PROVIDED MATERIAL:
• • • • • • •

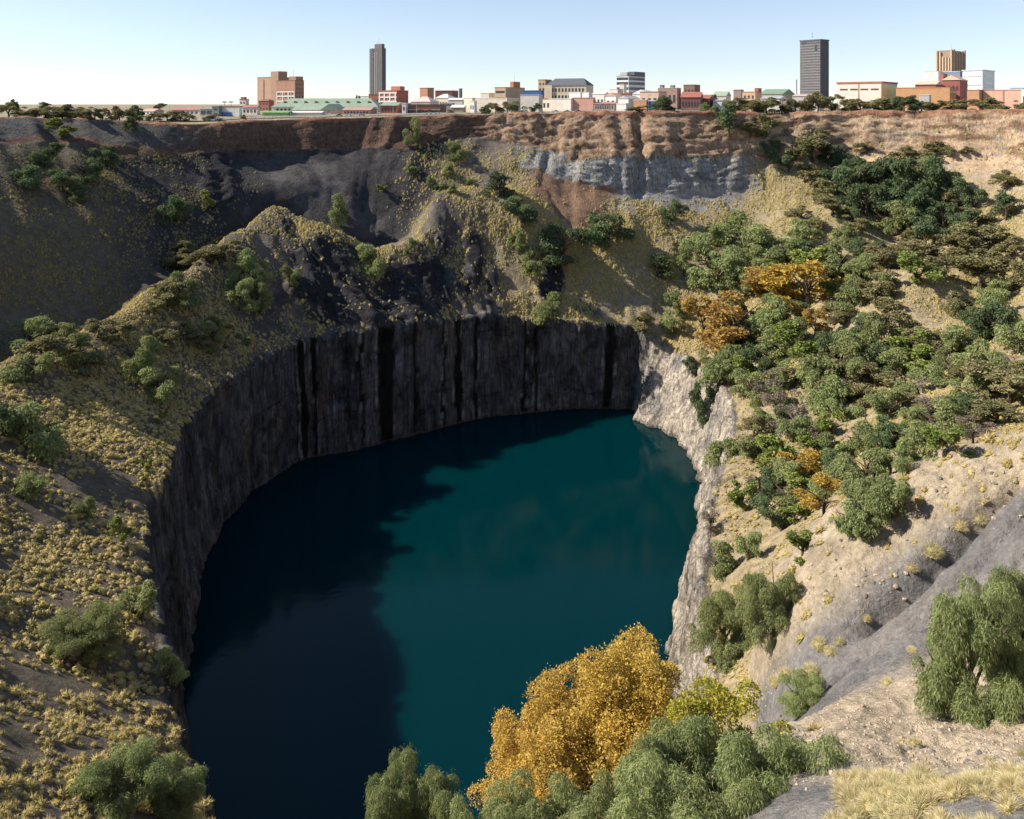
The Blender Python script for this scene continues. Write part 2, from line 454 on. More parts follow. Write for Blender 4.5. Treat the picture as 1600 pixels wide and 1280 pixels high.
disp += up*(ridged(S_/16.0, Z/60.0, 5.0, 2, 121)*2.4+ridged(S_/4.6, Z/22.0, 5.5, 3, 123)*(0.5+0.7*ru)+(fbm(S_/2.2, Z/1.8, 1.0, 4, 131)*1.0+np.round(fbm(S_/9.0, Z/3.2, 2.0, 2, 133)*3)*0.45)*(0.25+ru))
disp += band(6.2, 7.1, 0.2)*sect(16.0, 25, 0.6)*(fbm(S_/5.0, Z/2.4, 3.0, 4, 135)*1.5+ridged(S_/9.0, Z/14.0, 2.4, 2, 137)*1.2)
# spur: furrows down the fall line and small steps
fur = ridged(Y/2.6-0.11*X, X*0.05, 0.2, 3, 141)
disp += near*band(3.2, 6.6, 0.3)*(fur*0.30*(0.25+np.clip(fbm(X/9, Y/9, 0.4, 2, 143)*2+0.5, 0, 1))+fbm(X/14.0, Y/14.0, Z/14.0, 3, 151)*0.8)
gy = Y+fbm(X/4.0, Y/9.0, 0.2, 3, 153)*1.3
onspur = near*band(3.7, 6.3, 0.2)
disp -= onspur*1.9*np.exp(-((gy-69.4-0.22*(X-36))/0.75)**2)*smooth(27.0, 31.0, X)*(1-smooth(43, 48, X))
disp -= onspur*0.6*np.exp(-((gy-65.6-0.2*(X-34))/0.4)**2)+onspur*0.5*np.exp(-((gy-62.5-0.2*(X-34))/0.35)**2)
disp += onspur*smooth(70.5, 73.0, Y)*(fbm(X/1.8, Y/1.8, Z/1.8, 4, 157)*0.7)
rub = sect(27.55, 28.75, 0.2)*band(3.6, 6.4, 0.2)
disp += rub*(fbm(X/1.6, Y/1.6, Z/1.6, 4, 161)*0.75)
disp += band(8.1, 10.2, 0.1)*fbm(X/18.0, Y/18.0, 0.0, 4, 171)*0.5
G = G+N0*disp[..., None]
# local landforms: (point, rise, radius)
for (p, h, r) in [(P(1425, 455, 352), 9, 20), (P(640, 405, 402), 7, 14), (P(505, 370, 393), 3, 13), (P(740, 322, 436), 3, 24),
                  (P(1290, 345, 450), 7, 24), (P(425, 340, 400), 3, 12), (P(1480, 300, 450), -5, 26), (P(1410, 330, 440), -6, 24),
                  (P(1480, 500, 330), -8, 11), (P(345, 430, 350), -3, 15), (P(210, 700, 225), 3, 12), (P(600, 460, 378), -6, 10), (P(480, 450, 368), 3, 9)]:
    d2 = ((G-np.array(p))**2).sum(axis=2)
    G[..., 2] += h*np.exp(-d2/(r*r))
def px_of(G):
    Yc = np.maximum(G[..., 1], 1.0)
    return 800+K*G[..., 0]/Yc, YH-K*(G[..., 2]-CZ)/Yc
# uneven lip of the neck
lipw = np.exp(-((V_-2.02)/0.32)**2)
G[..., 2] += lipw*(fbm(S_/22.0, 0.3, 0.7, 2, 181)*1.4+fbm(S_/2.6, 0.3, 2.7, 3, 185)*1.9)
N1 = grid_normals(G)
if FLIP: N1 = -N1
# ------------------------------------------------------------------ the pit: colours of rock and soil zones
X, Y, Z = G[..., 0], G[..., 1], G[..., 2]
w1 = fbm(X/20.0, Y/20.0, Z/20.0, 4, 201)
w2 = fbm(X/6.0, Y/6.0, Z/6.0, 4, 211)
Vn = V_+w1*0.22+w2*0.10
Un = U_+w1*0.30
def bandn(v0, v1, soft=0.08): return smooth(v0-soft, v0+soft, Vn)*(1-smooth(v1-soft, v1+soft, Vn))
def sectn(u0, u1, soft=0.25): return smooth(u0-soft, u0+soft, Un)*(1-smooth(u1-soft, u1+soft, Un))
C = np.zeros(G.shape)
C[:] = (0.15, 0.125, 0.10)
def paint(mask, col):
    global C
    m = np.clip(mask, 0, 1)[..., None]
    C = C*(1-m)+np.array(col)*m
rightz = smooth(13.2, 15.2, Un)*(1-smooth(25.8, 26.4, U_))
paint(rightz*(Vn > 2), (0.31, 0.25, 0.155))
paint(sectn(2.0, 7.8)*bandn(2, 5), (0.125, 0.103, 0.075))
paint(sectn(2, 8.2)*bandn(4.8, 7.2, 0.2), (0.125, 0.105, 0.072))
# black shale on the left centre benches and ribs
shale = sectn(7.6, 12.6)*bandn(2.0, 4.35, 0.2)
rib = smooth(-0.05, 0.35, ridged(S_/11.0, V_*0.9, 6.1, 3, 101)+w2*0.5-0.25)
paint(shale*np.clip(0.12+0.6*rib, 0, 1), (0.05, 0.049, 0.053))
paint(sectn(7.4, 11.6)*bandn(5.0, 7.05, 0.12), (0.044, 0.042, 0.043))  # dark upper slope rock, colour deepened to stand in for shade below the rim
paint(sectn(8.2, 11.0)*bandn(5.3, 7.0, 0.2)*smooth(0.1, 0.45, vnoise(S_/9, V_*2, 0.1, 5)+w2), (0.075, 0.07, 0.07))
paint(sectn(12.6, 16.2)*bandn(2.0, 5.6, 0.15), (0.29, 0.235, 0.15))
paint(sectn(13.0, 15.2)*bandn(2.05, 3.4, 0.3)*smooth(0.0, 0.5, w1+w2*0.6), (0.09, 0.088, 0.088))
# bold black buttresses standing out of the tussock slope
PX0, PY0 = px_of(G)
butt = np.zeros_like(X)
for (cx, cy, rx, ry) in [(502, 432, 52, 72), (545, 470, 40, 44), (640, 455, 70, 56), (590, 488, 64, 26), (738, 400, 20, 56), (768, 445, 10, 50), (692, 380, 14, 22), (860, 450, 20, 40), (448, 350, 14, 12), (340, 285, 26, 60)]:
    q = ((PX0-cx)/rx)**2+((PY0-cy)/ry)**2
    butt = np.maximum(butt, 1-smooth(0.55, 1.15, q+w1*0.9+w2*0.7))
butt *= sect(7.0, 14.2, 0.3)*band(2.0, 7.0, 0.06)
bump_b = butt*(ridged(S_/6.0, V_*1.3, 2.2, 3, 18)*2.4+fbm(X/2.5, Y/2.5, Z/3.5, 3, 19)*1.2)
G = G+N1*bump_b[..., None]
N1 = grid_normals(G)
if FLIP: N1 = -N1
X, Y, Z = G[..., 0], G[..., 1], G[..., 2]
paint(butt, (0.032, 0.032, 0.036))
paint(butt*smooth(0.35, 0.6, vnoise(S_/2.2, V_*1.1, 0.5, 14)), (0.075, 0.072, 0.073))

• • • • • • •

GIVEN EXERCISE: Quote the material in full and exactly; do not carry over its pictures.

EXERCISE ANSWER:
The Blender Python script for this scene continues. Write part 2, from line 454 on. More parts follow. Write for Blender 4.5. Treat the picture as 1600 pixels wide and 1280 pixels high.
disp += up*(ridged(S_/16.0, Z/60.0, 5.0, 2, 121)*2.4+ridged(S_/4.6, Z/22.0, 5.5, 3, 123)*(0.5+0.7*ru)+(fbm(S_/2.2, Z/1.8, 1.0, 4, 131)*1.0+np.round(fbm(S_/9.0, Z/3.2, 2.0, 2, 133)*3)*0.45)*(0.25+ru))
disp += band(6.2, 7.1, 0.2)*sect(16.0, 25, 0.6)*(fbm(S_/5.0, Z/2.4, 3.0, 4, 135)*1.5+ridged(S_/9.0, Z/14.0, 2.4, 2, 137)*1.2)
# spur: furrows down the fall line and small steps
fur = ridged(Y/2.6-0.11*X, X*0.05, 0.2, 3, 141)
disp += near*band(3.2, 6.6, 0.3)*(fur*0.30*(0.25+np.clip(fbm(X/9, Y/9, 0.4, 2, 143)*2+0.5, 0, 1))+fbm(X/14.0, Y/14.0, Z/14.0, 3, 151)*0.8)
gy = Y+fbm(X/4.0, Y/9.0, 0.2, 3, 153)*1.3
onspur = near*band(3.7, 6.3, 0.2)
disp -= onspur*1.9*np.exp(-((gy-69.4-0.22*(X-36))/0.75)**2)*smooth(27.0, 31.0, X)*(1-smooth(43, 48, X))
disp -= onspur*0.6*np.exp(-((gy-65.6-0.2*(X-34))/0.4)**2)+onspur*0.5*np.exp(-((gy-62.5-0.2*(X-34))/0.35)**2)
disp += onspur*smooth(70.5, 73.0, Y)*(fbm(X/1.8, Y/1.8, Z/1.8, 4, 157)*0.7)
rub = sect(27.55, 28.75, 0.2)*band(3.6, 6.4, 0.2)
disp += rub*(fbm(X/1.6, Y/1.6, Z/1.6, 4, 161)*0.75)
disp += band(8.1, 10.2, 0.1)*fbm(X/18.0, Y/18.0, 0.0, 4, 171)*0.5
G = G+N0*disp[..., None]
# local landforms: (point, rise, radius)
for (p, h, r) in [(P(1425, 455, 352), 9, 20), (P(640, 405, 402), 7, 14), (P(505, 370, 393), 3, 13), (P(740, 322, 436), 3, 24),
                  (P(1290, 345, 450), 7, 24), (P(425, 340, 400), 3, 12), (P(1480, 300, 450), -5, 26), (P(1410, 330, 440), -6, 24),
                  (P(1480, 500, 330), -8, 11), (P(345, 430, 350), -3, 15), (P(210, 700, 225), 3, 12), (P(600, 460, 378), -6, 10), (P(480, 450, 368), 3, 9)]:
    d2 = ((G-np.array(p))**2).sum(axis=2)
    G[..., 2] += h*np.exp(-d2/(r*r))
def px_of(G):
    Yc = np.maximum(G[..., 1], 1.0)
    return 800+K*G[..., 0]/Yc, YH-K*(G[..., 2]-CZ)/Yc
# uneven lip of the neck
lipw = np.exp(-((V_-2.02)/0.32)**2)
G[..., 2] += lipw*(fbm(S_/22.0, 0.3, 0.7, 2, 181)*1.4+fbm(S_/2.6, 0.3, 2.7, 3, 185)*1.9)
N1 = grid_normals(G)
if FLIP: N1 = -N1
# ------------------------------------------------------------------ the pit: colours of rock and soil zones
X, Y, Z = G[..., 0], G[..., 1], G[..., 2]
w1 = fbm(X/20.0, Y/20.0, Z/20.0, 4, 201)
w2 = fbm(X/6.0, Y/6.0, Z/6.0, 4, 211)
Vn = V_+w1*0.22+w2*0.10
Un = U_+w1*0.30
def bandn(v0, v1, soft=0.08): return smooth(v0-soft, v0+soft, Vn)*(1-smooth(v1-soft, v1+soft, Vn))
def sectn(u0, u1, soft=0.25): return smooth(u0-soft, u0+soft, Un)*(1-smooth(u1-soft, u1+soft, Un))
C = np.zeros(G.shape)
C[:] = (0.15, 0.125, 0.10)
def paint(mask, col):
    global C
    m = np.clip(mask, 0, 1)[..., None]
    C = C*(1-m)+np.array(col)*m
rightz = smooth(13.2, 15.2, Un)*(1-smooth(25.8, 26.4, U_))
paint(rightz*(Vn > 2), (0.31, 0.25, 0.155))
paint(sectn(2.0, 7.8)*bandn(2, 5), (0.125, 0.103, 0.075))
paint(sectn(2, 8.2)*bandn(4.8, 7.2, 0.2), (0.125, 0.105, 0.072))
# black shale on the left centre benches and ribs
shale = sectn(7.6, 12.6)*bandn(2.0, 4.35, 0.2)
rib = smooth(-0.05, 0.35, ridged(S_/11.0, V_*0.9, 6.1, 3, 101)+w2*0.5-0.25)
paint(shale*np.clip(0.12+0.6*rib, 0, 1), (0.05, 0.049, 0.053))
paint(sectn(7.4, 11.6)*bandn(5.0, 7.05, 0.12), (0.044, 0.042, 0.043))  # dark upper slope rock, colour deepened to stand in for shade below the rim
paint(sectn(8.2, 11.0)*bandn(5.3, 7.0, 0.2)*smooth(0.1, 0.45, vnoise(S_/9, V_*2, 0.1, 5)+w2), (0.075, 0.07, 0.07))
paint(sectn(12.6, 16.2)*bandn(2.0, 5.6, 0.15), (0.29, 0.235, 0.15))
paint(sectn(13.0, 15.2)*bandn(2.05, 3.4, 0.3)*smooth(0.0, 0.5, w1+w2*0.6), (0.09, 0.088, 0.088))
# bold black buttresses standing out of the tussock slope
PX0, PY0 = px_of(G)
butt = np.zeros_like(X)
for (cx, cy, rx, ry) in [(502, 432, 52, 72), (545, 470, 40, 44), (640, 455, 70, 56), (590, 488, 64, 26), (738, 400, 20, 56), (768, 445, 10, 50), (692, 380, 14, 22), (860, 450, 20, 40), (448, 350, 14, 12), (340, 285, 26, 60)]:
    q = ((PX0-cx)/rx)**2+((PY0-cy)/ry)**2
    butt = np.maximum(butt, 1-smooth(0.55, 1.15, q+w1*0.9+w2*0.7))
butt *= sect(7.0, 14.2, 0.3)*band(2.0, 7.0, 0.06)
bump_b = butt*(ridged(S_/6.0, V_*1.3, 2.2, 3, 18)*2.4+fbm(X/2.5, Y/2.5, Z/3.5, 3, 19)*1.2)
G = G+N1*bump_b[..., None]
N1 = grid_normals(G)
if FLIP: N1 = -N1
X, Y, Z = G[..., 0], G[..., 1], G[..., 2]
paint(butt, (0.032, 0.032, 0.036))
paint(butt*smooth(0.35, 0.6, vnoise(S_/2.2, V_*1.1, 0.5, 14)), (0.075, 0.072, 0.073))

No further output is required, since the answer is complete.